In the TL I've been working on for a while, a serious economic downturn begins in 1968, and the New Left and New Politics begin to focus a lot of rhetoric on the massive military spending going on and pointing out that the Nixon administration is "robbing hardworking Americans" during a recession. This is coupled with an anti-veteran backlash by conservative thinkers (long story, but it makes sense in context), which alienates patriotic working people, and a strategy by the Socialist Workers Party (who have a lot more resources for various in-TL reasons) to infiltrate the UAW, which already had a lot of young radical members in OTL.

All of that combines to cause lower-class Americans to take the movement of the 60s a lot more seriously, and stunts the efficacy of right-wing fearmongering on social issues.
 
Poorer Americans actually typically vote for more socially liberal candidates.

Because socially liberal candidates tend to be fiscally liberal as well. I'm talking about taking the "they cling to guns and religion" and the "those ivory tower elites" and throwing those out.
 

d32123

Banned
Because socially liberal candidates tend to be fiscally liberal as well.

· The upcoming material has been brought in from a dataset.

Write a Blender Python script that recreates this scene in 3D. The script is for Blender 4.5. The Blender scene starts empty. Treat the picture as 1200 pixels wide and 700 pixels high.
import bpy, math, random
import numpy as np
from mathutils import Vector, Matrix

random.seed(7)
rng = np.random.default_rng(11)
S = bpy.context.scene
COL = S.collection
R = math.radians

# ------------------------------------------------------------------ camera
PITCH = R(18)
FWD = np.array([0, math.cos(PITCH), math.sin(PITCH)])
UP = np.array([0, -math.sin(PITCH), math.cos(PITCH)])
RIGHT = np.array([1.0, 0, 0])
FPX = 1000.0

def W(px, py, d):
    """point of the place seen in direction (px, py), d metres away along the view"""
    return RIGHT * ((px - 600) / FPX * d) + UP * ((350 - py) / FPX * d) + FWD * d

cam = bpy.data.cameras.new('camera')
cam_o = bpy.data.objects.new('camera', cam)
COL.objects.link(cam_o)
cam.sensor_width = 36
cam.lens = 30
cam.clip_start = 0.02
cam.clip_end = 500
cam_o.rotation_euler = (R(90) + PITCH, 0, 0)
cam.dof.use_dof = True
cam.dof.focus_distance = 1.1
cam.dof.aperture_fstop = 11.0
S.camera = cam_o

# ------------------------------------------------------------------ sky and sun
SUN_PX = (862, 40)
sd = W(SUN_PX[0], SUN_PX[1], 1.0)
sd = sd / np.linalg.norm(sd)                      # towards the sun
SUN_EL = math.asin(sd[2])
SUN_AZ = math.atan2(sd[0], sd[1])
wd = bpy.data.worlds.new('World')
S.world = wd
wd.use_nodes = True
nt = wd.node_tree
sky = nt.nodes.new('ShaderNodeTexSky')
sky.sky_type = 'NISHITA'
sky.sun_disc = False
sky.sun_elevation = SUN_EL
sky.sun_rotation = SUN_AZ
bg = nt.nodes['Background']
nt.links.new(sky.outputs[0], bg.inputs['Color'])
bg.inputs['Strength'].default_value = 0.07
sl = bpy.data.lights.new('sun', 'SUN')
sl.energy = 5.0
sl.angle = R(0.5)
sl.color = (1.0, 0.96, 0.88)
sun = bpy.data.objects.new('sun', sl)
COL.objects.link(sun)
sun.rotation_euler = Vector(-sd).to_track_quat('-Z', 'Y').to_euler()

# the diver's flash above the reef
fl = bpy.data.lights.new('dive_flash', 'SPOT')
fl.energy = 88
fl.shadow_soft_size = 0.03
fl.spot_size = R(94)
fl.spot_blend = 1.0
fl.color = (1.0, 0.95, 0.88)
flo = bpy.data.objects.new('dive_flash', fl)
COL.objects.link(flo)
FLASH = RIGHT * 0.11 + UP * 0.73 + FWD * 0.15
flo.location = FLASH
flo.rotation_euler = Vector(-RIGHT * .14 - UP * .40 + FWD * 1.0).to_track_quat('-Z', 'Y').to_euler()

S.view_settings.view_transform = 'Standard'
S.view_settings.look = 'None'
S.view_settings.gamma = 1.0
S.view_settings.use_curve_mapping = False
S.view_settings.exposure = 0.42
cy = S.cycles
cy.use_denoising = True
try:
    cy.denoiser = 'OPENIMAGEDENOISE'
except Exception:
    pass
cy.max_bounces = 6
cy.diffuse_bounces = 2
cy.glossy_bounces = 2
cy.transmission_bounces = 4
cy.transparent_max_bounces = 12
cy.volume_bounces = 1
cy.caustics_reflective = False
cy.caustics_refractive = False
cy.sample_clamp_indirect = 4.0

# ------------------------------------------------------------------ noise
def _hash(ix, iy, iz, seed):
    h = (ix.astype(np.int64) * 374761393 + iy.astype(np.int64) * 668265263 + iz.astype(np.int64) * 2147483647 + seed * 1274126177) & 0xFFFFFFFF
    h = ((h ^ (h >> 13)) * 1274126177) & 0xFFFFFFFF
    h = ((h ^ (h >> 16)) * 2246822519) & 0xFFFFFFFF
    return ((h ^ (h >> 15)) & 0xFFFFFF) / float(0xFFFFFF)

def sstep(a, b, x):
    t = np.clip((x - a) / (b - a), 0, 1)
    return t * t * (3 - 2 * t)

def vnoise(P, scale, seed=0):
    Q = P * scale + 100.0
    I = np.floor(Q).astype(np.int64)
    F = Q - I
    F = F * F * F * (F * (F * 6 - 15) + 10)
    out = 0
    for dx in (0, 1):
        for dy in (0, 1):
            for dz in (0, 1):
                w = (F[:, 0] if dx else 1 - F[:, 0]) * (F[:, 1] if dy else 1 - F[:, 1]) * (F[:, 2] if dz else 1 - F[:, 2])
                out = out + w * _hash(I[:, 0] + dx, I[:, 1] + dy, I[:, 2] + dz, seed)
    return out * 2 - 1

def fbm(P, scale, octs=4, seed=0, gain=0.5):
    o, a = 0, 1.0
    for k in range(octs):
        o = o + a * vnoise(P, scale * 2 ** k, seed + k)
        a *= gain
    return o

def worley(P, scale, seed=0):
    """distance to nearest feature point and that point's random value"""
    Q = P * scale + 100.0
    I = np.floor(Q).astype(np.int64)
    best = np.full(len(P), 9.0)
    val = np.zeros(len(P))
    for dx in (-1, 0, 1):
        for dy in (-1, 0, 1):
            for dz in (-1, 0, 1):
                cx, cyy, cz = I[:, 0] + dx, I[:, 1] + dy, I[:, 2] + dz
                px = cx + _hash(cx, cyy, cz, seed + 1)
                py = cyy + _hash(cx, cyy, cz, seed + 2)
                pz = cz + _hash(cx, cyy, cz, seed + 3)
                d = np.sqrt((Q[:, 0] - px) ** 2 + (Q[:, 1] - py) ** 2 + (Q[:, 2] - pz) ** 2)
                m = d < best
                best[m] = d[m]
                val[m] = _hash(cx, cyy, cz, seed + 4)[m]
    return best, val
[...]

I'm talking about taking the "they cling to guns and religion" and the "those ivory tower elites" and throwing those out.

Most of it's just cliches. Rural poor whites and Evangelical Christians tend to be socially conservative, but the urban poor and poor minorities tend to actually be more socially liberal than the average American though they definitely care more about fiscal issues for obvious reasons. If you want to get rural poor whites especially in the South to get more socially liberal you're going to need to curb racial tensions and improve education. I cannot stress the racial tensions part enough. Unions have historically been weakest in the American South due to a lack of unity between poor whites and poor blacks. Without unions, the church becomes the dominant force of politics in the region and puts forward a socially conservative agenda.